What is Balanced Scorecard?

What is it?

Balanced scorecard was created by Robert Kaplan and David Norton and it is based on the philosophy which says "if you cannot measure it, you cannot manage it then". BSC offers a way for an organization to achieve a wider perspective on its strategic decisions by considering the influence and impact on finances, customers, internal processes and employee learning. It is designed to measure the success degree in implementation of business strategy. The analysis takes into account financial and nonfinancial measures, internal improvements, past outcomes and ongoing requirements as indications of future performance.

Why is it important?

BSC helps to transform the organizational strategy into action and align employees to common goals.

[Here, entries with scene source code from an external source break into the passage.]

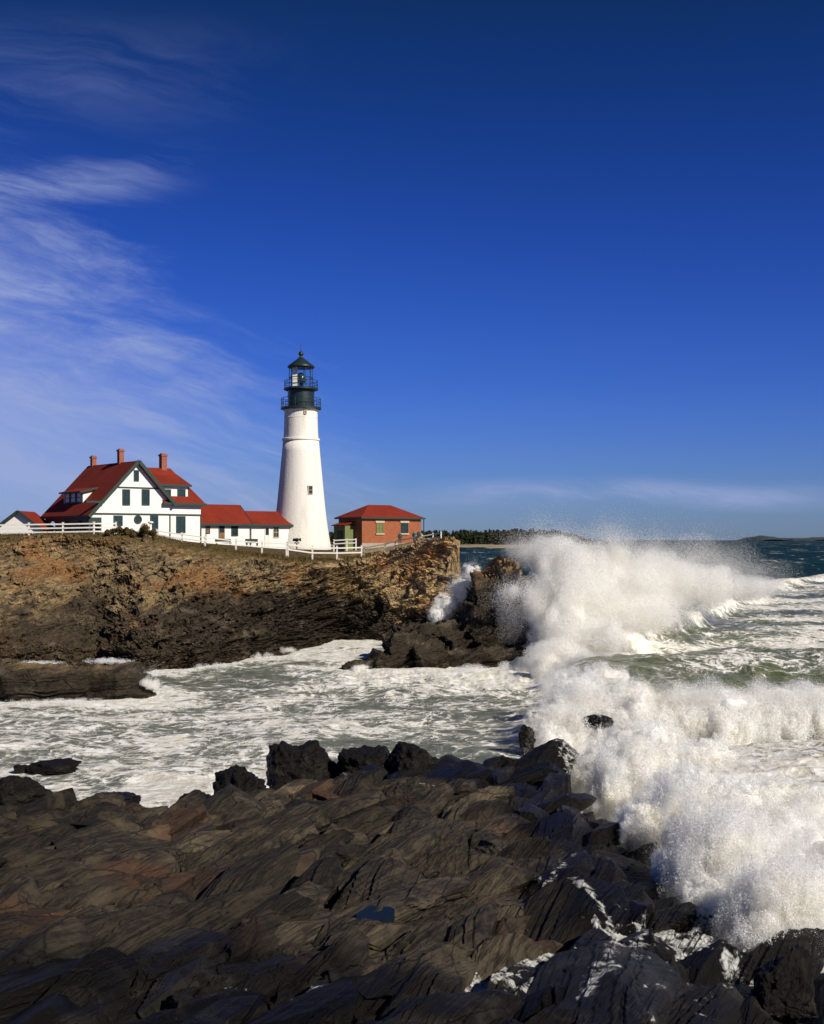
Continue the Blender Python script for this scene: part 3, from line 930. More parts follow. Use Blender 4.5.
wn = fbm2(Xh * .2, arc * .35, 340, 5) + .7 * fbm2(Xh * .9, arc * 1.1, 345, 5)
wet = 1 - sstep(-1.1, 1.1, Pd[..., 2] - zw + 2.6 * wn)
wet = np.maximum(wet, .45 * sstep(5.0, 2.5, Pd[..., 2])) * np.interp(PX, [0, 130, 210, 300], [.82, .88, .96, 1])
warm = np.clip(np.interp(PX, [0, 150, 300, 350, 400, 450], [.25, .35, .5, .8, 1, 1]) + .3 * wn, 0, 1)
edge_rows = np.concatenate([[0], np.interp(tf, [0, .70, .93, 1], [0, 0, .55, .95]), np.ones(NT_TOP)])[:, None]
grass = np.clip(edge_rows * np.interp(PX, [0, 150, 300, 350, 400, 452], [1.0, 1.05, .8, .5, .25, .1]) + .2 * (edge_rows > .2) * wn, 0, 1.2)
grass = np.where((PX > 380) & (arc < 16.3), grass * .5, grass)
cf = sstep(.5, -.2, Pd[..., 2]) * .55
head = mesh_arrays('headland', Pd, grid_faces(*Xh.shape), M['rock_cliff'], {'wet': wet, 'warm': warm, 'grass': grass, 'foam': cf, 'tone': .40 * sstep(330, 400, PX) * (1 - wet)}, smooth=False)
tag(head, kind='structure')


def edge_pt(px, back=0.0):
    """a point on the cliff-top lawn, `back` metres behind the edge"""
    j = int(np.argmin(np.abs(hp - px)))
    D = Dfull[-1, j] + back
    k = int(np.argmin(np.abs(Dall[:, j] - D)))
    return np.array([(px - 412) / F * D, D, float(Pd[k, j, 2])])


# ------------------------------------------------------------------ smaller rock masses of the setting
def crags(name, lumps, wetz, warmv, band=.6, amp=.3, dip=(-.35, .1), seed=400):
    Vs, Fs, o = [], [], 0
    for i, (c, r) in enumerate(lumps):
        p = crag_shape(c, r, seed + 17 * i, band=band, amp=amp, dip=dip)
        Vs.append(p); Fs.append(ICO[1] + o); o += len(p)
    V = np.concatenate(Vs); Fc = np.concatenate(Fs)
    wn = fbm3(V[:, 0] * .35, V[:, 1] * .35, V[:, 2] * .35, seed + 50, 4)
    wet = 1 - sstep(-1.1, 1.1, V[:, 2] - wetz + 2.4 * wn)
    foam = sstep(.55, .0, V[:, 2]) * .5
    ob = mesh_arrays(name, V, Fc, M['rock_cliff'], {'wet': wet, 'warm': np.full(len(V), warmv), 'grass': np.zeros(len(V)), 'foam': foam}, smooth=False)
    return tag(ob, kind='structure')


# stack beside the channel, the low dark rocks at its foot, the ledge on the left
crags('rock_stack', [((8.9, 117, 4.2), (2.5, 7.0, 5.3)), ((7.2, 114, 3.0), (2.6, 5.5, 4.2)), ((10.0, 112, 2.6), (2.6, 6, 4.4)), ((5.6, 110, 1.6), (2.8, 4.5, 3.2)), ((3.9, 108, .8), (2.8, 4.5, 2.4)), ((8.2, 107, 1.0), (3.8, 4.2, 2.4))], 6.4, .5, .7, .55, (-.45, .1), 400)
crags('reef_rock', [((-.1, 103.5, .6), (2.6, 3.8, 2.6)), ((-2.3, 101.5, .1), (2.6, 3.4, 1.3)), ((1.6, 101.5, .2), (1.9, 2.8, 2.0)), ((5.2, 103.0, .0), (3.8, 2.6, 1.7)), ((8.8, 103.5, .1), (2.6, 2.6, 1.5)), ((-4.3, 99.6, -.1), (1.6, 1.9, .7)), ((1.5, 108, .4), (4.5, 3.2, 2.6))], 5.6, .15, .55, .36, (-.4, .1), 470)
crags('ledge_rock', [((-33.5, 83.2, .5), (6.5, 3.6, 1.7)), ((-25.5, 83.4, .5), (5.2, 3.3, 1.75)), ((-20.8, 83.6, .45), (3.0, 2.9, 1.75))], 2.7, .15, .5, .22, (-.06, .25), 530)


# ------------------------------------------------------------------ loose boulders
def boulder(label, px, py, D, wpx, hpx, depth=1.0, seed=1, mat='rock_fore', group=None, rot=0.0, sub=6, wetness=.93):
    """py is the row of its foot"""
    c = P(px, py, D)
    bm = bmesh.new(); bmesh.ops.create_icosphere(bm, subdivisions=sub, radius=1.0)
    co = np.array([v.co[:] for v in bm.verts]); fc = np.array([[v.index for v in f.verts] for f in bm.faces]); bm.free()
    rng = np.random.default_rng(seed)
    # facets: cut by random planes
    for k in range(26):
        n = rng.normal(size=3); n /= np.linalg.norm(n); h = rng.uniform(.62, .9)
        d = co @ n - h
        co = co - np.outer(np.clip(d, 0, None), n) * .92
    co = co * (1 + .22 * fbm3(co[:, 0] * 2 + seed, co[:, 1] * 2, co[:, 2] * 2, seed, 4)[:, None] + .13 * fbm3(co[:, 0] * 6 + seed, co[:, 1] * 3, co[:, 2] * 6, seed, 5)[:, None] - .10 * np.abs(fbm3(co[:, 0] * 3.5 + seed, co[:, 1] * 2, co[:, 2] * 5, seed + 9, 3))[:, None])
    w, h = wpx * D / F / 2, hpx * D / F
    co = co * np.array([w / .85, w * depth / .85, h * .72])
    ca, sa = math.cos(rot), math.sin(rot)
    co = co @ np.array([[ca, 0, sa], [0, 1, 0], [-sa, 0, ca]])
    n = len(co)
    o = mesh_arrays('boulder', co, fc, M[mat], {'wet': np.full(n, wetness), 'warm': np.full(n, .1), 'grass': np.zeros(n), 'foam': np.clip(.35 - (co[:, 2] + h * .35) / h, 0, .5)}, smooth=False)
    o.location = (c[0], c[1], c[2] + h * .32)
    return tag(o, label, 'boulder', group)


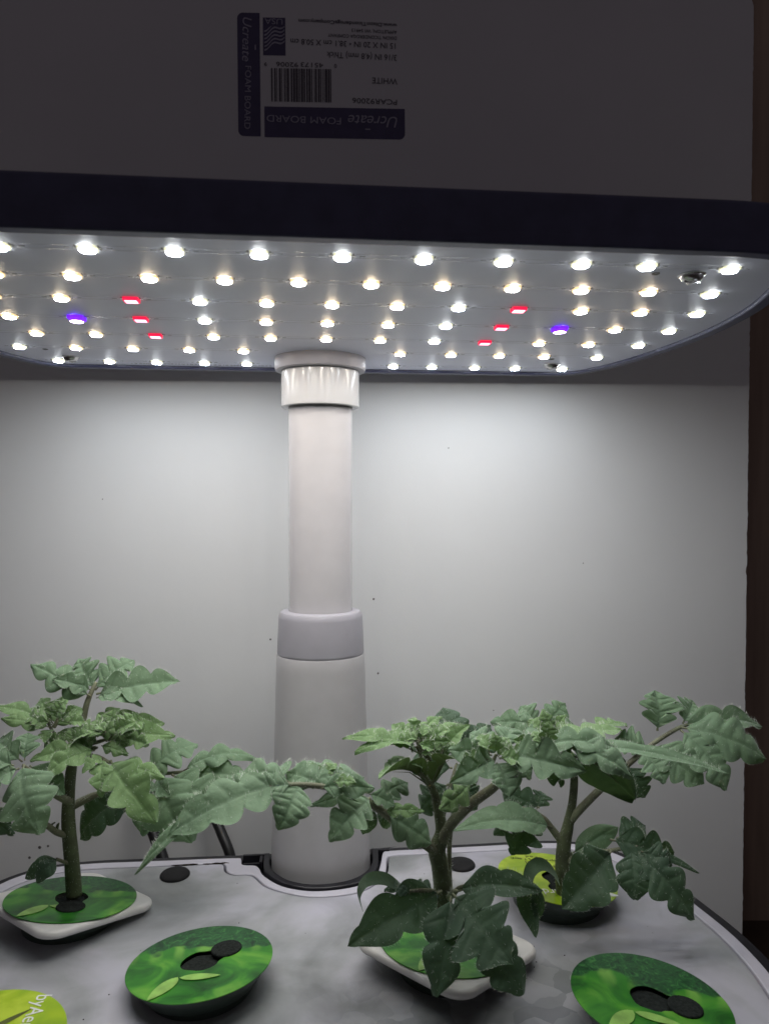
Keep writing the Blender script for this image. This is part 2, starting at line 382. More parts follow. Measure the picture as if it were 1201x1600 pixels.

Also it helps to eliminate the conflict between goals caused by functional targets.

How to use it?

Identify the relevant critical success factors in the BSC perspectives - define the crucial capabilities and purposes of the department and explore inter-relationships.

Examples of factors:

  • finance / cashflow, return on investment, return on capital employed, financial results
  • internal business processes / number of activities per function, duplicate activites accross functions, process alignment (is the right process in the right department?) , process bottlenecks , process automation
  • learning and personal growth / Is there the correct level of expertise for the job?, employee turnover, job satisfaction, training or learning opportunities
  • customer / delivery performance to customer, quality performance for customer, customer satisfaction rate, customer percentage of market, customer retention rate 
  • technology / evaluation of technology required to carry out the activity efficiently

Implementation:

Implementation of BSC should be resulted in:

  • Improved processes
  • Motivated and educated employees
  • Enhanced information systems
  • Monitored progress
  • Greater customer satisfaction
  • Increased financial usage

Remember: The metrics and aims set up also must be SMART, as we mentioned above you cannot improve on what you cannot measure.